Scientists are working hard to find other options. Last week, a paper published in the journal Proceedings of the National Academy of Sciences described a breakthrough in the effort to make a potassium-based battery. Potassium batteries are considered one of the best potential competitors to lithium-ion batteries because potassium is way more naturally abundant than lithium, and the batteries could perform comparably — once a few obstacles are addressed.
‘The uneven distribution and scarcity of lithium in the Earth’s crust make relying on lithium-ion batteries as the sole source of energy storage highly impractical and uneconomical,’ study co-author Nikhil Koratkar, a professor of mechanical engineering at Rensselaer Polytechnic Institute, tells OneZero. Previous potassium batteries didn’t perform as well as lithium-ion technology, he says, but his team has now figured out a way to build one that safely provides more juice.
First, a quick recap on how batteries work: They’re a self-contained chemistry reaction made up of two electrodes — a positive terminal (cathode) and negative terminal (anode) — with a substance called an electrolyte sandwiched between them. What we think of as ‘power’ is a stream of electrons flowing out of the negative terminal to the positive side. Connecting a battery to a device and powering it on completes a circuit that allows this flow to happen.
The chemical makeup of the two electrodes is key. In a lithium-ion battery, the positive terminal is made from a lithium compound and is paired with a negative terminal made of graphite. Lithium is lightweight and especially good at freeing up its electrons for graphite to grab, which is why it performs so well. In a potassium battery, the positive terminal is made from (surprise!) potassium. But since potassium is heavy and naturally less energy-dense, says Koratkar, it doesn’t perform as well when paired with the usual graphite-based negative terminal.
Researchers attempting to make a potassium-based battery have discovered that they can get past this issue by making both the positive and negative terminals out of potassium. ‘Such potassium metal batteries can compete with commercial lithium-ion batteries,’ says Koratkar.
But there is, of course, a catch — one that other researchers attempting to perfect the potassium battery have run into before. The ‘Achilles’ heel,’ Koratkar says, ‘of any metal battery lies in the evolution and growth of sharp metal projections (called dendrites) that can short the battery and result in a fire hazard.’ These dendrites are like tough weeds poking out of concrete. If they break through the structures inside a battery, explosions could ensue.
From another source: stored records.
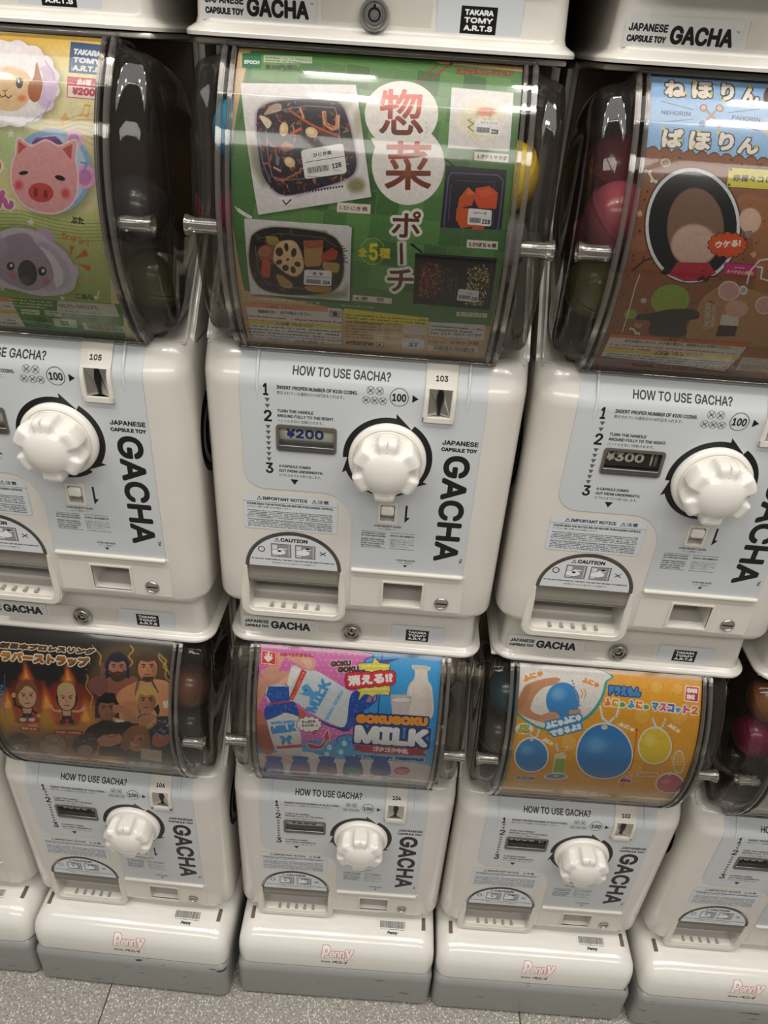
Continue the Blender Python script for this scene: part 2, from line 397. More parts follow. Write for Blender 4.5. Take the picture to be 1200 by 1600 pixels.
def warn(cv, x, y, s): cv.line([(x, y), (x + s, y), (x + s / 2, y + s * 0.9), (x, y)], s * 0.1, INK); cv.line([(x + s / 2, y + s * 0.28), (x + s / 2, y + s * 0.62)], s * 0.12, INK)
warn(cv, -136, -61.6, 5); cv.text('IMPORTANT NOTICE', -130, -61.5, 48, 4.1, INK, bold=0.2); warn(cv, -77, -61.6, 5); cv.text('注意', -71, -61.6, 12, 4.6, INK, bold=0.1)
cv.text('PLEASE READ THE NOTICE BELOW BEFORE PURCHASING CAPSULE.', -147, -68.4, 93, 2.6, INK, bold=0.14)
cv.text('カプセルご購入の際に必ずお読みください。', -147, -72, 48, 2.4, INK)
rng = random.Random(3); cv.small(-147, -85, 92, 10.5, 5, '#2a2b30', rng, gap=0.3); cv.small(-147, -96.8, 92, 10.5, 5, '#2a2b30', rng, gap=0.3)
for z in (-75, -86): cv.rect(-147, z - 1.3, -55, z, '#8b8d92', 0.5)
M['notice'] = img_mat('notice sheet', cv, 0.36, coat=0.08); UV_N = (-152, -100, 104, 46)
cv = CV(-150, -152, 104, 52, 7, '#d3d6d9')
warn(cv, -118.5, -115.2, 5.2); cv.text('CAUTION', -112, -115.2, 30, 5, INK, bold=0.35)
cv.ring(-133.5, -127, 3.4, 1, INK); cv.line([(-68, -130), (-61.5, -125.5)], 1, INK); cv.line([(-68, -125.5), (-61.5, -130)], 1, INK)
for x in (-122.5, -95.5):
    cv.rect(x, -136, x + 22, -118.5, '#8c8f93'); cv.line(rrect(x, -136, x + 22, -118.5) + [(x, -136)], 0.5, INK); cv.rect(x + 1, -134.5, x + 6.5, -120, '#d3d6d9'); cv.rect(x + 19.6, -135, x + 20.2, -119.2, '#e8e8e8')
    z = -128 if x < -110 else -127
    cv.poly([(x + 1, z + 1), (x + 7, z + 2.2), (x + 9, z + 4.5), (x + 17, z + 4), (x + 17.5, z + 2.6), (x + 11, z + 2.2), (x + 15.5, z + 0.5), (x + 16, z - 3.5), (x + 10, z - 5.8), (x + 1, z - 5)], '#e9eaea')
    cv.line([(x + 1, z + 1), (x + 7, z + 2.2), (x + 9, z + 4.5), (x + 17, z + 4)], 0.4, INK); cv.line([(x + 1, z - 5), (x + 10, z - 5.8), (x + 16, z - 3.5)], 0.4, INK)
    cv.ell(x + (9 if x < -110 else 13.5), z + (0 if x < -110 else 4.6), 2.2, 1.3, INK)
cv.text('IF YOU PUT YOUR HAND ALL THE WAY, YOU MAY NOT BE ABLE TO COME OUT.', -145, -141.7, 94, 2.2, INK, bold=0.12)
cv.text('手を奥まで入れると抜けなくなる危険です。', -122, -145.8, 49, 2.3, INK)
M['caution'] = img_mat('caution sheet', cv, 0.32, coat=0.08); UV_C = (-150, -152, 104, 52)
cv = CV(0, 0, 92, 22, 8, '#d2d2ce')
cv.text('JAPANESE', 2.5, 11.2, 31, 5.4, INK, bold=0.3); cv.text('CAPSULE TOY', 2.5, 4, 31, 4.6, INK, bold=0.35); cv.text('GACHA', 36, 3.8, 50, 12.6, INK, bold=0.8); cv.text('TM', 87, 14, 2.5, 1.4, INK)
M['brand'] = img_mat('name strip', cv, 0.32, coat=0.08)
def maker(cv, x, y, w_, h, bg, fg='#f2f2f0', shear=0):
    cv.rect(x, y, x + w_, y + h, bg)
    for k, t in enumerate(('TAKARA', 'TOMY', 'A.R.T.S')): cv.text(t, x + w_ * 0.1, y + h * (0.69 - 0.27 * k), w_ * 0.8, h * 0.2, fg, bold=h * 0.018)
cv = CV(0, 0, 66, 28, 8, '#cfd3d6'); maker(cv, 18.5, 3.5, 28, 18.8, '#0e0e10')
M['maker'] = img_mat('maker strip', cv, 0.32, coat=0.08)
def price_card(txt, ink, bg):
    cv = CV(0, 0, 60, 28, 8, bg); cv.text(txt, 8 if txt == '¥200' else 4, 10.5, 39, 10.5, ink, bold=0.7)
    if txt != '¥200': cv.rect(50, 8, 52, 26, '#d9d4c4'); cv.rect(54, 8, 57, 26, '#8d897c')
    return img_mat('price ' + txt.strip('¥'), cv, 0.5)
M['p200'] = price_card('¥200', '#223f9a', '#e6e3d6'); M['p300'] = price_card('¥300', '#e6e1d0', '#26241f')
# round swirl badge on the sides
cv = CV(-50, -60, 100, 120, 4, '#101218')
for k, (r, c) in enumerate(((42, '#2b4a78'), (39.5, '#0f1116'), (31, '#b9b4aa'), (24, '#15171c'), (15, '#b9b4aa'), (8, '#15171c'))): cv.ell(0 + k * 0.6, -k * 1.1, r, r * 1.25, c)
M['badge'] = img_mat('side badge', cv, 0.25, coat=0.4)

# ---------------------------------------------------------------- one machine
X0, X1 = -189, 133
def section(z, inset=0.0, y1=300):
    f = yf(z) + inset; P = []; n = 2.4; a, b = 34, 34
    for k in range(9):
        t = math.pi / 2 * k / 8; c, s_ = math.cos(t) ** (2 / n), math.sin(t) ** (2 / n)
        P.append((X0 + inset + a * (1 - c) if False else X0 + inset + a * (1 - c), f + b * (1 - s_), z))
    for k in range(9):
        t = math.pi / 2 * (1 - k / 8); c, s_ = math.cos(t) ** (2 / n), math.sin(t) ** (2 / n)
        P.append((X1 - inset - a * (1 - c), f + b * (1 - s_), z))
    P += [(X1 - inset, 150, z), (X1 - inset, y1 - inset, z), (X0 + inset, y1 - inset, z), (X0 + inset, 150, z)]
    return P
def arch(cx=-98, a=54, b=49, zc=-150, zb=-214, r=8, x0=None, x1=None):
    P = [(cx + a * math.cos(R(t)), zc + b * math.sin(R(t))) for t in range(0, 181, 6)]
    x0 = cx - a + 3 if x0 is None else x0; x1 = cx + a - 3 if x1 is None else x1
    for k in range(5): t = R(180 + 90 * k / 4); P.append((x0 + r + r * math.cos(t), zb + r + r * math.sin(t)))
    for k in range(5): t = R(270 + 90 * k / 4); P.append((x1 - r + r * math.cos(t), zb + r + r * math.sin(t)))
    return P
def boolean(o, cutters):
    for c in cutters:
        m = o.modifiers.new('cut', 'BOOLEAN'); m.operation = 'DIFFERENCE'; m.object = c; m.solver = 'EXACT'
    bpy.context.view_layer.update(); dg = bpy.context.evaluated_depsgraph_get()
    me = bpy.data.meshes.new_from_object(o.evaluated_get(dg)); o.modifiers.clear(); o.data = me
    for c in cutters: bpy.data.objects.remove(c)
    for p in me.polygons: p.use_smooth = True
    me.set_sharp_from_angle(angle=R(32))
WIN = (-112.3, 1.0, -53.4, 28.2)
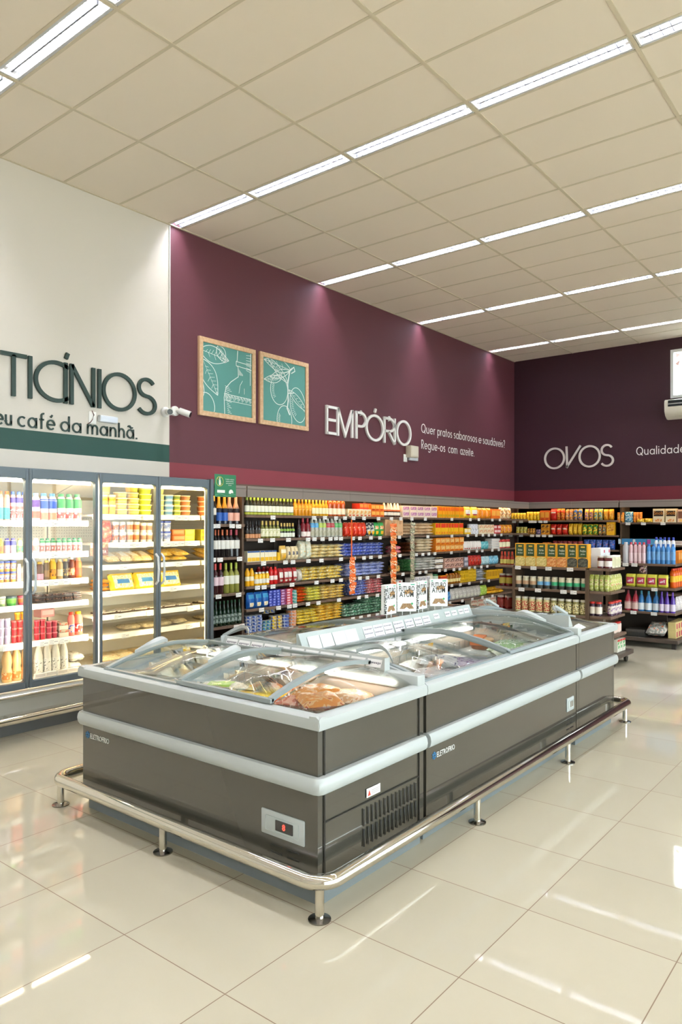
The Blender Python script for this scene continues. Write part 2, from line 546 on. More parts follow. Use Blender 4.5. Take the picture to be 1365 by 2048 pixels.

This is where the team made its breakthrough. Rather than wrestle with dendrite formation, the researchers figured out a way to simply burn them off — a process they gently call ‘self-healing.’ To continue with the weeds analogy, self-healing is akin to periodically heating sidewalks, in a controlled way, to toast weeds into oblivion. ‘To our surprise,’ says Koratkar, ‘we found that potassium is far more amenable than lithium for such type of healing.’
If this feat can be reproduced by other researchers, potassium batteries may stand a chance at knocking lithium-ion from its throne. Of course, there’s a lot of potential for things to go wrong with self-heating batteries, but the team has shown it can be done safely in a controlled manner, at least in the small batteries that were tested. To further address safety and scale, the team plans to try reproducing these results in bigger, industrial-scale batteries.
The potential for potassium-ion batteries is enormous: They not only could make it more economical to power consumer electronics but also bigger devices, like electric cars; further, they could provide a way to store power from green energy sources like solar and wind. Excitement about these prospects appears to be reflected in the research, with scientists in Russia, Australia, and Japan publishing papers on potassium-ion batteries in just the past few months.
Research on other alternatives is ongoing as well. Koratkar roughly divides them into two groups based on the family of metal they belong to on the periodic table. Zinc is another cheap metal that shows promise (and interest from investors) as is sodium. Ultimately, it may be that no one battery — but rather a range of alternatives — takes over lithium-ion’s battery monopoly.”